-- start --

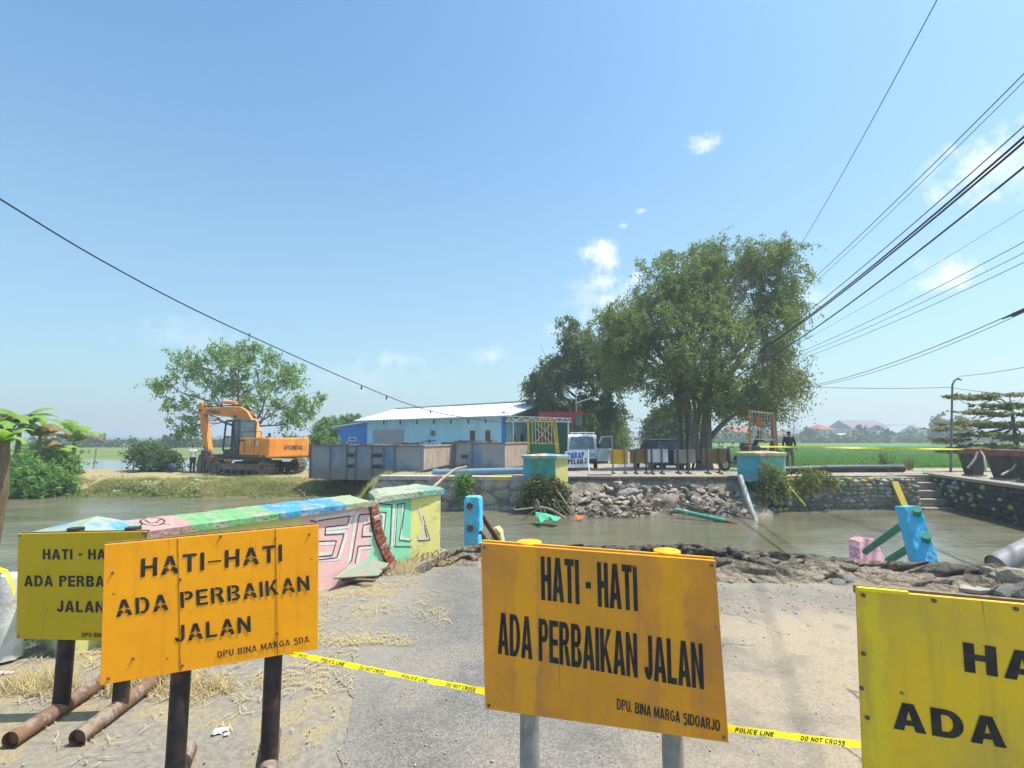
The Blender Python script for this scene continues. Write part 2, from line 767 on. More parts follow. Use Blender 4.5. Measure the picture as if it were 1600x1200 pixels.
def ground_h(x, y):
    x = np.asarray(x, float)
    y = np.asarray(y, float)
    s = y - shore(x)
    # left bank: grassy slope, flat crest, pond behind, strip of land beyond
    lb = np.where(s < 0, WATER_Z - .25 + .7 * s, WATER_Z - .25 + .8 * sstep(0, 2.3, s))
    lb = lb + .10 * vnoise(x, y, .9, 1) * sstep(.2, 1, s) + .16 * vnoise(x, y, 3.1, 2) * sstep(.2, 2, s)
    back = sstep(32.2, 34.2, y)
    lb = lb * (1 - back) + (-1.35) * back
    strip = sstep(53, 56, y + 3 * vnoise(x, y, 20, 6))
    lb = lb * (1 - strip) + (-.80) * strip
    # middle: level ground at the bridge head, sloping down behind
    mid = -.38 * sstep(21.2, 29, y) - .12 * sstep(29, 60, y)
    mid = mid + .03 * vnoise(x, y, 2.0, 5)
    mid = np.where(s < 0.1, -2.6, mid)
    f = sstep(-6.6, -4.6, x)
    z = lb * (1 - f) + mid * f
    # right-hand quay
    rx = right_edge(y)
    quay = np.where(y < 21, 0.0, -.38 * sstep(21.2, 29, y) - .12 * sstep(29, 60, y))
    z = np.where((x > rx + .15), quay + .02 * vnoise(x, y, 1.5, 8), z)
    # stair well
    z = np.where((x > 14.75) & (x < rx + .2) & (y < 20.6) & (y > 18.0), -2.0, z)
    far = sstep(150, 400, y)
    z = z * (1 - far) + (-.8) * far
    z = np.where(y > 10, z, np.where(x > rx + .15, z, -2.6))
    return z


def axis(lo, hi, step, far_lo, far_hi, k=1.22):
    a = list(np.arange(lo, hi, step))
    d, v = step, hi
    out = []
    while v < far_hi:
        out.append(v)
        d *= k
        v += d
    out.append(far_hi)
    d, v = step, lo
    low = []
    while v > far_lo:
        d *= k
        v -= d
        low.append(max(v, far_lo))
    return np.array(low[::-1] + a + out)


gx = axis(-26, 24, .2, -2500, 2500)
gy = axis(10, 36, .2, 5, 4500)
GX, GY = np.meshgrid(gx, gy)
GZ = ground_h(GX, GY)
nx, ny = len(gx), len(gy)
ii = np.arange(nx * ny).reshape(ny, nx)
F = np.stack([ii[:-1, :-1], ii[:-1, 1:], ii[1:, 1:], ii[1:, :-1]], -1).reshape(-1, 4)


def ground_material():
    m, t, b = newmat('far_ground_mix', .95, 0, .1)
    v = vmap(t)
    sp = nd(t, 'ShaderNodeSeparateXYZ')
    t.links.new(v, sp.inputs[0])
    X, Y, Z = sp.outputs
    n1 = tnoise(t, v, .8, 7, .65)
    n2 = tnoise(t, v, 4.5, 6, .7)
    n3 = tnoise(t, v, .12, 4)
    dust = tmix(t, trange(t, n2, .35, .65), (.42, .36, .28), (.27, .23, .18))
    dry = tmix(t, trange(t, n2, .35, .7), (.38, .32, .17), (.22, .20, .09))
    green = tmix(t, trange(t, n2, .3, .7), (.085, .16, .035), (.12, .19, .05))
    lb = tmix(t, trange(t, n1, .45, .65), dry, (.17, .20, .07))
    mud = (.10, .085, .06)
    lb = tmix(t, trange(t, Z, WATER_Z + .02, WATER_Z + .22, 1, 0), lb, mud)
    # bare trodden crest on the left bank
    crest = tmath(t, 'MULTIPLY', trange(t, Y, 24.6, 25.6), trange(t, Y, 29.5, 32, 1, 0))
    crest = tmath(t, 'MULTIPLY', crest, trange(t, n1, .35, .55, .3, .75))
    lb = tmix(t, crest, lb, (.36, .29, .17))
    c = tmix(t, trange(t, X, -6.4, -4.4), lb, dust)
    # asphalt of the road beyond
    rx = tmath(t, 'SUBTRACT', X, tmath(t, 'MULTIPLY', Y, .231))
    # rice field to the right of the road, green land left of it
    fld = tmix(t, trange(t, tnoise(t, vmap(t, (.4, 3, 1)), 1.3, 5), .3, .7), (.075, .19, .04), (.11, .23, .055))
    fy = trange(t, tmath(t, 'ADD', Y, tmath(t, 'MULTIPLY', n1, 2.0)), 30.5, 31.6)
    fx = trange(t, rx, 5.4, 5.9)
    c = tmix(t, tmath(t, 'MULTIPLY', fy, fx), c, fld)
    lx = tmath(t, 'MULTIPLY', trange(t, Y, 50, 56), trange(t, rx, -3.2, -2.4, 1, 0))
    c = tmix(t, lx, c, tmix(t, n3, (.10, .17, .04), (.19, .22, .08)))
    c = tmix(t, trange(t, Y, 170, 240), c, (.06, .11, .035))
    t.links.new(c, b.inputs['Base Color'])
    addbump(t, b, tmix(t, .5, n2, tnoise(t, v, 22, 5)), .6, .08)
    return m


far_ground = npmesh('far_ground', np.stack([GX, GY, GZ], -1).reshape(-1, 3), F, ground_material(), smooth=True)
tag(far_ground, kind='structure')


# ---- water
def water_material():
    m, t, b = newmat('canal_water', .07, 0, .85)
    v = vmap(t, (1, 1, 1))
    n = tnoise(t, vmap(t, (.35, 1, 1)), .55, 4)
    c = tmix(t, trange(t, n, .3, .7), (.120, .116, .070), (.160, .150, .098))
    silt = tnoise(t, vmap(t, (.22, .6, 1), rot=(0, 0, .12)), .9, 6, .6, 1.2)
    c = tmix(t, trange(t, silt, .46, .66, 0, .6), c, (.22, .205, .135))
    t.links.new(c, b.inputs['Base Color'])
    t.links.new(trange(t, silt, .35, .65, .05, .16), b.inputs['Roughness'])
    b.inputs['IOR'].default_value = 1.33
    h1 = tnoise(t, vmap(t, (1.0, 2.6, 1)), 2.6, 4, .55, .4)
    h2 = tnoise(t, vmap(t, (1.0, 2.0, 1), rot=(0, 0, .3)), 9, 3, .5, .2)
    calm = trange(t, tnoise(t, vmap(t, (.10, .22, 1)), 1.0, 3, .5, .8), .40, .60, .25, 1)
    h = tmath(t, 'MULTIPLY', tmath(t, 'ADD', h1, tmath(t, 'MULTIPLY', h2, .3)), calm)
    addbump(t, b, h, .42, .11)
    return m


wx = [-90, -30, 0, 30]
mb = MB()
mb.add([(-140, 1.2, WATER_Z), (15.5, 1.2, WATER_Z), (17.5, 21, WATER_Z), (17.5, 24.6, WATER_Z), (-140, 24.6, WATER_Z)], [(0, 1, 2, 3, 4)])
tag(build(mb, 'water', water_material()), kind='structure')
mb = MB()
mb.add([(-300, 33, -1.0), (-5.5, 33, -1.0), (-5.5, 57, -1.0), (-300, 57, -1.0)], [(0, 1, 2, 3)])
pm, pt_, pb = newmat('pond_water', .12, 0, .5)
pb.inputs['Base Color'].default_value = (.18, .22, .22, 1)
addbump(pt_, pb, tnoise(pt_, vmap(pt_), 3, 3), .15, .05)
tag(build(mb, 'pond', pm), kind='structure')

# ---- road beyond the canal
def asphalt_material(name, dusty=.5, base=(.19, .185, .175)):
    m, t, b = newmat(name, .92, 0, .2)
    v = vmap(t)
    fine = tnoise(t, v, 95, 3, .7)
    mid = tnoise(t, v, 14, 5, .7)
    big = tnoise(t, v, .55, 5, .6, .4)
    vor = nd(t, 'ShaderNodeTexVoronoi')
    vor.inputs['Scale'].default_value = 120
    t.links.new(v, vor.inputs['Vector'])
    c = tmix(t, trange(t, fine, .38, .62), tuple(k * .55 for k in base), tuple(k * 1.4 for k in base))
    c = tmix(t, trange(t, vor.outputs['Distance'], .02, .22, .8, 0), c, tuple(min(1, k * 1.9) for k in base))
    c = tmix(t, trange(t, mid, .40, .75, 0, .35), c, (.10, .095, .09))
    c = tmix(t, trange(t, big, .45, .68, 0, dusty), c, (.40, .335, .255))
    spk = nd(t, 'ShaderNodeTexVoronoi')
    spk.inputs['Scale'].default_value = 17
    t.links.new(v, spk.inputs['Vector'])
    c = tmix(t, trange(t, spk.outputs['Distance'], .03, .07, .7, 0), c, (.5, .47, .41))
    t.links.new(c, b.inputs['Base Color'])
    addbump(t, b, tmath(t, 'ADD', fine, tmath(t, 'MULTIPLY', mid, .6)), .55, .006)
    return m


mb = MB()
pts = []
for Y in [30, 34, 40, 50, 65, 90, 130, 200, 300, 480]:
    z = float(ground_h(np.array([Y * .231 + 4]), np.array([float(Y)]))[0]) + .04
    pts.append(((Y * .231 - .9, Y, z), (Y * .231 + 2.9, Y, z)))
mb.add([p for q in pts for p in q], [(2 * i, 2 * i + 1, 2 * i + 3, 2 * i + 2) for i in range(len(pts) - 1)])
ROADM = asphalt_material('far_asphalt', .4, (.20, .20, .20))
tag(build(mb, 'far_road', ROADM), kind='structure')
mb = MB()                                   # dusty paved head of the bridge approach
q = [(2.0, 18.86, .035), (8.6, 18.86, .035), (9.6, 21.2, .02), (10.6, 24, -.06), (10.2, 30.2, -.31), (5.5, 30.2, -.33), (3.2, 24, -.08), (2.0, 21.2, .01)]
mb.add(q, [(0, 1, 2, 3, 6, 7), (3, 4, 5, 6)])
tag(build(mb, 'bridge_head_pavement', asphalt_material('bridge_head_asphalt', .95, (.30, .27, .24))), kind='structure')

# ---- near bank
nb = [(-16, -8), (-16, 11), (-11.2, 10.4), (-6.2, 5.2), (-4.6, 4.05), (-3.5, 3.75), (-2.05, 5.95), (-1.75, 6.9), (-1.1, 7.25), (-.78, 6.85),
      (-.98, 6.35), (-1.14, 6.0), (-1.05, 5.78), (-.82, 5.82), (-.72, 6.1), (-.5, 6.35), (-.2, 6.3), (1.0, 5.75), (2.2, 5.6), (3.6, 5.5), (4.4, 5.35), (4.72, 5.0), (5.1, 4.6),
      (6.6, 4.2), (9, 3.4), (9, -8)]
nbank = []
for i, (a, c) in enumerate(nb):
    d = nb[(i + 1) % len(nb)]
    L = math.hypot(d[0] - a, d[1] - c)
    k = max(1, int(L / .12)) if 0 < i < len(nb) - 2 and L < 8 else 1
    for j in range(k):
        f = j / k
        x, y = a + (d[0] - a) * f, c + (d[1] - c) * f
        if 4 < i < len(nb) - 3:
            x += rnd.uniform(-.03, .03)
            y += rnd.uniform(-.04, .04)
        nbank.append((x, y))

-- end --

**REQUIRED TASK:** The lines from the start of the data through the line that contains "return np.array(low[::-1] + a + out)" are to be returned exactly, please, with both ends included and every picture left out.

**CORRECT ANSWER:**
The Blender Python script for this scene continues. Write part 2, from line 767 on. More parts follow. Use Blender 4.5. Measure the picture as if it were 1600x1200 pixels.
def ground_h(x, y):
    x = np.asarray(x, float)
    y = np.asarray(y, float)
    s = y - shore(x)
    # left bank: grassy slope, flat crest, pond behind, strip of land beyond
    lb = np.where(s < 0, WATER_Z - .25 + .7 * s, WATER_Z - .25 + .8 * sstep(0, 2.3, s))
    lb = lb + .10 * vnoise(x, y, .9, 1) * sstep(.2, 1, s) + .16 * vnoise(x, y, 3.1, 2) * sstep(.2, 2, s)
    back = sstep(32.2, 34.2, y)
    lb = lb * (1 - back) + (-1.35) * back
    strip = sstep(53, 56, y + 3 * vnoise(x, y, 20, 6))
    lb = lb * (1 - strip) + (-.80) * strip
    # middle: level ground at the bridge head, sloping down behind
    mid = -.38 * sstep(21.2, 29, y) - .12 * sstep(29, 60, y)
    mid = mid + .03 * vnoise(x, y, 2.0, 5)
    mid = np.where(s < 0.1, -2.6, mid)
    f = sstep(-6.6, -4.6, x)
    z = lb * (1 - f) + mid * f
    # right-hand quay
    rx = right_edge(y)
    quay = np.where(y < 21, 0.0, -.38 * sstep(21.2, 29, y) - .12 * sstep(29, 60, y))
    z = np.where((x > rx + .15), quay + .02 * vnoise(x, y, 1.5, 8), z)
    # stair well
    z = np.where((x > 14.75) & (x < rx + .2) & (y < 20.6) & (y > 18.0), -2.0, z)
    far = sstep(150, 400, y)
    z = z * (1 - far) + (-.8) * far
    z = np.where(y > 10, z, np.where(x > rx + .15, z, -2.6))
    return z


def axis(lo, hi, step, far_lo, far_hi, k=1.22):
    a = list(np.arange(lo, hi, step))
    d, v = step, hi
    out = []
    while v < far_hi:
        out.append(v)
        d *= k
        v += d
    out.append(far_hi)
    d, v = step, lo
    low = []
    while v > far_lo:
        d *= k
        v -= d
        low.append(max(v, far_lo))
    return np.array(low[::-1] + a + out)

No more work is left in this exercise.